Creating the future of documentaries


The February issue of Inside Film magazine focuses on the state of industry in documentaries. An article DOC2012 examines the shape of documentaries in Australia over the next 7 years. The piece quotes me as follows:

The potential impacts of digital media are broad. Media strategy consultant and chairman of the Future Exploration Network, Ross Dawson, believes the growing access Australians have to low-cost, high-quality video recording is creating a plethora of potential documentary content.

“It starts to get the Australian population at large documenting what they feel is interesting or pertinent about their lives and what they experience,” Dawson says. “This can lead to an extraordinarily rich repository of what is happening in Australia, which is a resource for documentary makers.”

The rise of internet-based social networks is creating communities of interest that may become a new form of funding. By tapping into a niche audience or issue online it may be possible for a filmmaker to more easily raise the capital to make their production.

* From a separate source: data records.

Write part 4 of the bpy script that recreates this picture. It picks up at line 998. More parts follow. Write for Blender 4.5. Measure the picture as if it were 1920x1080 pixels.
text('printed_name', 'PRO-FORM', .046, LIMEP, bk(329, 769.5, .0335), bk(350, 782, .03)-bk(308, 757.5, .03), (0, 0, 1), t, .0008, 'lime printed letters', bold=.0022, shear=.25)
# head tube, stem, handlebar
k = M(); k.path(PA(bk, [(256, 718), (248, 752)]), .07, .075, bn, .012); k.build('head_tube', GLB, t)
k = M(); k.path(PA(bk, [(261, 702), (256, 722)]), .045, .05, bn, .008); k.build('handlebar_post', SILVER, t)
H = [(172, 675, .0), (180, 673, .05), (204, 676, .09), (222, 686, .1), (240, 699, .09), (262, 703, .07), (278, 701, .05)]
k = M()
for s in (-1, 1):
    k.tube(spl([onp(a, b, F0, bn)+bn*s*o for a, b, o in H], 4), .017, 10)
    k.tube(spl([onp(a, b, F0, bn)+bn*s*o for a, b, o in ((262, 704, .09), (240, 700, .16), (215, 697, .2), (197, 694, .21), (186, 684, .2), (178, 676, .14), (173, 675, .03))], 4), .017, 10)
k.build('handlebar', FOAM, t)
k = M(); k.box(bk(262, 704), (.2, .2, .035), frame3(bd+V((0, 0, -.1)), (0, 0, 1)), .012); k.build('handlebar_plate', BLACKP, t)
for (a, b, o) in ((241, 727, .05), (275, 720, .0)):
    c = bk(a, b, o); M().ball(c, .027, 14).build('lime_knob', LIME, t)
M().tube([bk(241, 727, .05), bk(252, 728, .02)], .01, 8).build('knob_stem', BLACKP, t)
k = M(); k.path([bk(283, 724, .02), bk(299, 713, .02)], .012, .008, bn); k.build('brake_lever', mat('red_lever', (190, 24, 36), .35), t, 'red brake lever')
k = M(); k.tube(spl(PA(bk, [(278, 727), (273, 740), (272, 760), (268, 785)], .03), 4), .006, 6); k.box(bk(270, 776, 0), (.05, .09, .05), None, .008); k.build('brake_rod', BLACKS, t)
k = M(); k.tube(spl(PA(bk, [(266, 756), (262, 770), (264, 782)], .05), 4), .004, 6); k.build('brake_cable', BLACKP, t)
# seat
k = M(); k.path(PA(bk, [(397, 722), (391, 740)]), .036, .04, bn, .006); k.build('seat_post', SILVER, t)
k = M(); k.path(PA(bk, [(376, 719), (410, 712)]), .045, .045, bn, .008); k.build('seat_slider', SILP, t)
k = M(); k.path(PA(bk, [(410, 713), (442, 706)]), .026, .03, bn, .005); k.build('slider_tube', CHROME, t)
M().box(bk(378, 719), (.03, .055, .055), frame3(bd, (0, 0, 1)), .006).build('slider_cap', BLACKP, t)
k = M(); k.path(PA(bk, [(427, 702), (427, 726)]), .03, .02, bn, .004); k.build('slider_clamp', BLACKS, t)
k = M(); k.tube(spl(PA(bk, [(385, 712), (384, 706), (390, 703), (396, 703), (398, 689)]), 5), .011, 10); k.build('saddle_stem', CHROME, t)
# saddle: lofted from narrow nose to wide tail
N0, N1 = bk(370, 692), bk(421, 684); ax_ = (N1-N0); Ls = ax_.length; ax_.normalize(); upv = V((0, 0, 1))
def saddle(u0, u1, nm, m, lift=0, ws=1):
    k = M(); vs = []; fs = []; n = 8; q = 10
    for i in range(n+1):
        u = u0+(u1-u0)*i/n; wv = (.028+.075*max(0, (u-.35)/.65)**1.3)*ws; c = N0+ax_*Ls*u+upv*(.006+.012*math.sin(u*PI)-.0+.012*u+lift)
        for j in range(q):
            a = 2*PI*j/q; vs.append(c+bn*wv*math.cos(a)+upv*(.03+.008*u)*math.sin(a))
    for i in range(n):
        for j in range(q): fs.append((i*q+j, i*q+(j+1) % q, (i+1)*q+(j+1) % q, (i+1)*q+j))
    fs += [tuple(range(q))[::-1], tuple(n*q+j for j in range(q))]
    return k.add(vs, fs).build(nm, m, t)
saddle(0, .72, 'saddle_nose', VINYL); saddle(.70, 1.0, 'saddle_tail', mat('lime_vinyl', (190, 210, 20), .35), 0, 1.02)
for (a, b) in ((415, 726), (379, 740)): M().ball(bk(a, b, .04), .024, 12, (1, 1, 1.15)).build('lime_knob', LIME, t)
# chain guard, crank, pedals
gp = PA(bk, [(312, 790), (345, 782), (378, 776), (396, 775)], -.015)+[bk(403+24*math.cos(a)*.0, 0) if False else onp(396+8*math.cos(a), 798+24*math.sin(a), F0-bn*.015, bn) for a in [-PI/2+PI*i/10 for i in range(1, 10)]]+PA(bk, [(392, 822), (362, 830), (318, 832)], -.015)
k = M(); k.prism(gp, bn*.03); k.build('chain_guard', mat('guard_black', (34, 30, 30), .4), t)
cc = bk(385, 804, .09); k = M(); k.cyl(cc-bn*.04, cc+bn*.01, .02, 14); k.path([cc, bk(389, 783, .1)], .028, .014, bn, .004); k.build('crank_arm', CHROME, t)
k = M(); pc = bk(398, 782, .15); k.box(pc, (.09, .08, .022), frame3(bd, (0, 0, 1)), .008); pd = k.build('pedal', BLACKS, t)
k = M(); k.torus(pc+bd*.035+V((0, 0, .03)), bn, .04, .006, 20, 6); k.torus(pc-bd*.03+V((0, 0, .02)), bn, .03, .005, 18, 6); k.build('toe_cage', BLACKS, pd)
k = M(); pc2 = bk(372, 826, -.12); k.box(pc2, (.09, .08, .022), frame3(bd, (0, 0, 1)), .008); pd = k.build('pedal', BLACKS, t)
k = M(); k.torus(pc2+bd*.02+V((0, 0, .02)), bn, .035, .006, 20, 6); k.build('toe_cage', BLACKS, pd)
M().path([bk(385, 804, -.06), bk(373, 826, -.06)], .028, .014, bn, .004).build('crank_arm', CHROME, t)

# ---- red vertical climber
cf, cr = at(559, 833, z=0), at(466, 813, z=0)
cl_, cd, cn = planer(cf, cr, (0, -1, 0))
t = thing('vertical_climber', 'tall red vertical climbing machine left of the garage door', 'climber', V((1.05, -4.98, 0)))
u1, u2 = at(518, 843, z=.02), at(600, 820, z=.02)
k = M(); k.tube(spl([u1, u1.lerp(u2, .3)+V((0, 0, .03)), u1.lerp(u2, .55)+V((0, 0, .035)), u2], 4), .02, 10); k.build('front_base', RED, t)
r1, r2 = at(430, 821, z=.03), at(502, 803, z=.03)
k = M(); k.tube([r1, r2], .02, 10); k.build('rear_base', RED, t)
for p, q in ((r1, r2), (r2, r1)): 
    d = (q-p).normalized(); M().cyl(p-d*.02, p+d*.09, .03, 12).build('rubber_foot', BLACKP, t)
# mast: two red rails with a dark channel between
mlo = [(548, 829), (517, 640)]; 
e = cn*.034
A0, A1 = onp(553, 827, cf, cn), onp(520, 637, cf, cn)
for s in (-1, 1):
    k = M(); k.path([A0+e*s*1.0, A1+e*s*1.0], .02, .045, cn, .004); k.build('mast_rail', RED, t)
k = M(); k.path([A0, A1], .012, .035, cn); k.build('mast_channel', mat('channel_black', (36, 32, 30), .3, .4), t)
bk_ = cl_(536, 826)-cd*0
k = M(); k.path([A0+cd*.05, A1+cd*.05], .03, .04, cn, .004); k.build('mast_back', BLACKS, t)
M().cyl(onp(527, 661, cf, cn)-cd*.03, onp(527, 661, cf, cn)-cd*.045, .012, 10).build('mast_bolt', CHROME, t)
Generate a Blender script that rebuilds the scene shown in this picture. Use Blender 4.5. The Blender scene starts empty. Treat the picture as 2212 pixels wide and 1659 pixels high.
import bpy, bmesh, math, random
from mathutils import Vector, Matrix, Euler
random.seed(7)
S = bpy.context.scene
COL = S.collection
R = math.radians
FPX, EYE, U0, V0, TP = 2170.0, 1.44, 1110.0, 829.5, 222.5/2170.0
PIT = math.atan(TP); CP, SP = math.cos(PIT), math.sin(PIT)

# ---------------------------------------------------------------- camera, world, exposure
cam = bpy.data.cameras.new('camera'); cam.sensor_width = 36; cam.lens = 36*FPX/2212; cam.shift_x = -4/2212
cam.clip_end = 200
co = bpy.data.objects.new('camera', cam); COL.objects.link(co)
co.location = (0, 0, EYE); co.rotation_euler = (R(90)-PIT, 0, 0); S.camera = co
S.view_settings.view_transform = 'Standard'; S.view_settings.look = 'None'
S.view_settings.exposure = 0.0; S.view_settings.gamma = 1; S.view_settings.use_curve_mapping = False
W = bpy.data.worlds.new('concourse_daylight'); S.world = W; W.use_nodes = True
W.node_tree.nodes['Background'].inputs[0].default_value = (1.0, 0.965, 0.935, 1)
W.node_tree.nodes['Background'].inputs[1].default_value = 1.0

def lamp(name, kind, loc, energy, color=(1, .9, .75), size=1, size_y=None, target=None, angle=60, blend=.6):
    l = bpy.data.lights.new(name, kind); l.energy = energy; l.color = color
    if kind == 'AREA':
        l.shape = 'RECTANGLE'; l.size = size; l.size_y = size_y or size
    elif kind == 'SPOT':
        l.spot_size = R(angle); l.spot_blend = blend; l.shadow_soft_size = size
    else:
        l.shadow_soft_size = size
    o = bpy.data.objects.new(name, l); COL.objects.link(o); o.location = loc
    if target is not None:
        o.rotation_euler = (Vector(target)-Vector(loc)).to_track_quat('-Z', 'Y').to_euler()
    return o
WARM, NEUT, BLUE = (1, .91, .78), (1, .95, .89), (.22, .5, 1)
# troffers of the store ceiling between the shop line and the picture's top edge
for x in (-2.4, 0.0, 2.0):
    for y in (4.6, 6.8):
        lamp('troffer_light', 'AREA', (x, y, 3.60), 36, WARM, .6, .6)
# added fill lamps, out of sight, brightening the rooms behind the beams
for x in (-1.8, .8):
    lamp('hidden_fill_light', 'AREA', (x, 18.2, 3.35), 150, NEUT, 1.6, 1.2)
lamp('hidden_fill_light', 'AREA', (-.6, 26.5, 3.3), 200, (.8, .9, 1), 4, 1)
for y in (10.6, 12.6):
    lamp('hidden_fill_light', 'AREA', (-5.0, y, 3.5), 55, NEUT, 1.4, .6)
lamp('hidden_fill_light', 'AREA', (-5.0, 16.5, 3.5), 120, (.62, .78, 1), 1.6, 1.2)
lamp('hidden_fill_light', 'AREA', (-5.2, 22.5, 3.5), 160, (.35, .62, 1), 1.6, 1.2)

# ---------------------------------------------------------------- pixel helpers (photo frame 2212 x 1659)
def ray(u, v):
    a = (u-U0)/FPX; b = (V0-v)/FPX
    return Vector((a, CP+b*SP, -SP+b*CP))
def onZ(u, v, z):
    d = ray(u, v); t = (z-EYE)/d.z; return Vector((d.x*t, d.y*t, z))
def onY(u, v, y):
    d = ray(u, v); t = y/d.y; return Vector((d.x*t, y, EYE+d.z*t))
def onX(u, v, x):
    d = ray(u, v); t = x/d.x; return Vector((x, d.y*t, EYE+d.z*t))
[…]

There are many ways in which new technologies are likely to transform documentary making. As more and more high-quality cameras become available, there will be more footage that will be invaluable in documenting our life and times. Most people will be happy to make available their video content for use in documentaries. We just need better mechanisms to match videographers (all of us) with those that wish to use that footage. In the last paragraph above I was referring to approaches such as Swarm of Angels, which are arguably more relevant to documentaries than feature films. Documentaries are often of interest to particular groups, who can not only choose to support the creation of something they will want to see, but may also actually profit from it. In short, social media platforms are likely to have far more impact on the future of documentaries than on more mainstream content such as feature films.